MP3 Sermons vs Your Pastor’s Sermons

The repository of MP3 sermon audio on the Internet is vast and varied and easy to tap. Take your choice between living preachers, dead preachers, close preachers, and preachers on the opposite side of the globe. It doesn’t matter. With a click of the mouse a file rushes into your computer where it can be flushed through a cord into your iPod where it streams into your head through earbuds. Enjoy the thrill of a computer filled with hundreds of hours of audio sermons!

Now think of your pastor. He’s not unaware of this availability; he knows you have been downloading sermons all week as he has invested 20+ hours into preparing his sermon for Sunday.

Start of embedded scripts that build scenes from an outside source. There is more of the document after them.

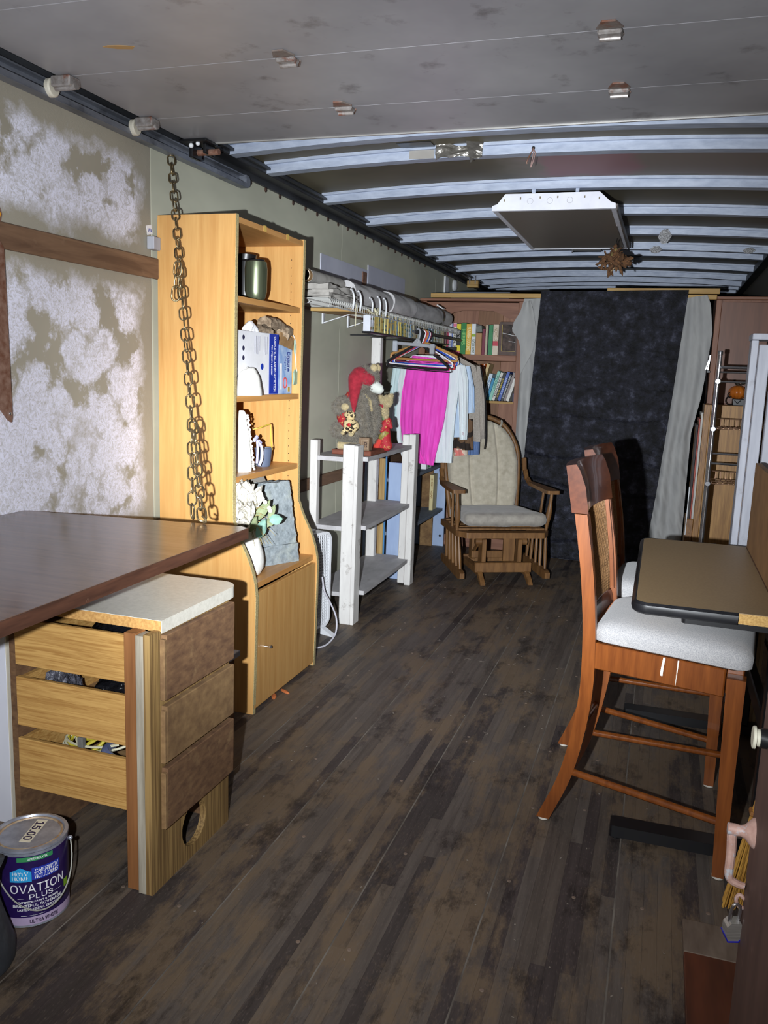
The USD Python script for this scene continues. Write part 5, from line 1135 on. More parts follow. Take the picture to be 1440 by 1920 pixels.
T = Thing('cardboard_tube', 'cardboard core tube with paper wrapped round, above the folded drop cloth', 'tube', (-1.57, 3.7, 1.70))
cp = np.array([(-1.565, 3.56, 1.705), (-1.562, 4.0, 1.709)])
ring = lathe([(0.024, 0), (0.0285, 0), (0.0285, 0.44), (0.024, 0.44), (0.024, 0.0)], 28, cp[0], rot('x', -90))
T.add('core', ring, CARD)
T.add('paper_wrap', lathe([(0.0287, 0.03), (0.030, 0.03), (0.031, 0.43), (0.0287, 0.43)], 28, cp[0], rot('x', -90)), CANVAS)
T.add('ring_end', tube([(cp[0][0] + 0.0265 * math.cos(a), cp[0][1] + 0.001, cp[0][2] + 0.0265 * math.sin(a)) for a in np.linspace(0, 2 * np.pi, 24, endpoint=False)], 0.0022, 5, True), PAPER)
T = Thing('folded_drop_cloth', 'folded beige drop cloth heaped on the near end of the wire shelf', 'drop cloth', (-1.6, 3.78, WZ + 0.006))
def fold(x0, x1, y0, y1, z0, z1, seed):
    m = box(x0, x1, y0, y1, z0, z1, 0.012)
    for _ in range(4): m = m.subdivide()
    v = np.array(m.vertices)
    v[:, 2] += (meshkit.fbm(v * 14, 4, seed) - 0.5) * 0.035 * (v[:, 2] > (z0 + z1) / 2)
    v[:, 0] += (meshkit.fbm(v * 18 + 7, 3, seed + 3) - 0.5) * 0.03
    return tm(v, m.faces)
z = WZ + 0.0065
for i, hgt in enumerate((0.012, 0.014, 0.012, 0.022)):
    T.add('cloth_layer', fold(-1.75 + 0.01 * i, -1.445 - 0.012 * (i % 2), 3.575 + 0.012 * (i % 3), 3.985 - 0.02 * i, z, z + hgt, i), CANVAS, smooth=60)
    z += hgt + 0.0005
WALLBOARD = mat('white_hardboard', (200, 202, 216), (186, 188, 204), scale=(5, 5, 5), rough=0.5, dirt=(120, 92, 64), dscale=9, damt=0.5, dlo=0.68, dhi=0.74)
one('white_hardboard', box(XL + 0.0005, XL + 0.006, 4.24, 4.975, 1.663, 1.892), WALLBOARD, 'nearer of two white boards fixed on the wall above the wire shelf', 'board')
one('white_hardboard', box(XL + 0.0005, XL + 0.006, 4.99, 5.76, 1.663, 1.925), WALLBOARD, 'farther of two white boards fixed on the wall above the wire shelf', 'board')
one('rust_bracket', box(XL + 0.0065, XL + 0.012, 4.88, 4.95, 1.80, 1.875, 0.002), RUST, 'small rusty plate at the end of the nearer white wall board', 'bracket')
HK = [(3.80, 'first white hook on the wire shelf front from the near end'), (3.90, 'second white hook on the wire shelf front from the near end'), (4.07, 'third, smaller white hook on the wire shelf front'), (4.19, 'fourth white hook on the wire shelf front, beside the knotted cord'), (4.29, 'fifth white hook on the wire shelf front, above the first thin books')]
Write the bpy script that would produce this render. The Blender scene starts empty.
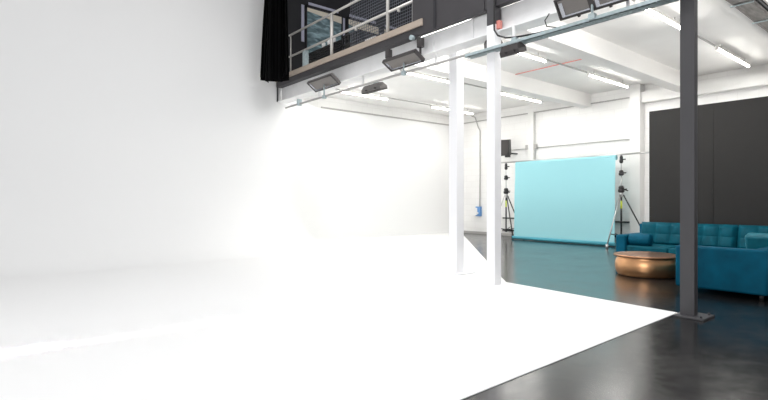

And stack his Sunday message against the Sunday sermons of preaching celebrities X, Y, and Z and there is no comparison.

Or is there?

According to the late Martyn Lloyd-Jones, a man who knew a bit about the art and craft of preaching, MP3 sermons are no match for your pastor’s pulpit. He said:

There is a unity between preacher and hearers and there is a transaction backwards and forwards. That, to me, is true preaching. And that is where you see the essential difference between listening to preaching in a church and listening to a sermon on the television or on the radio. You cannot listen to true preaching in detachment and you must never be in a position where you can turn it off. (Banner of Truth Magazine, Feb 1990)

Good thoughts to consider as we prepp for Sunday worship.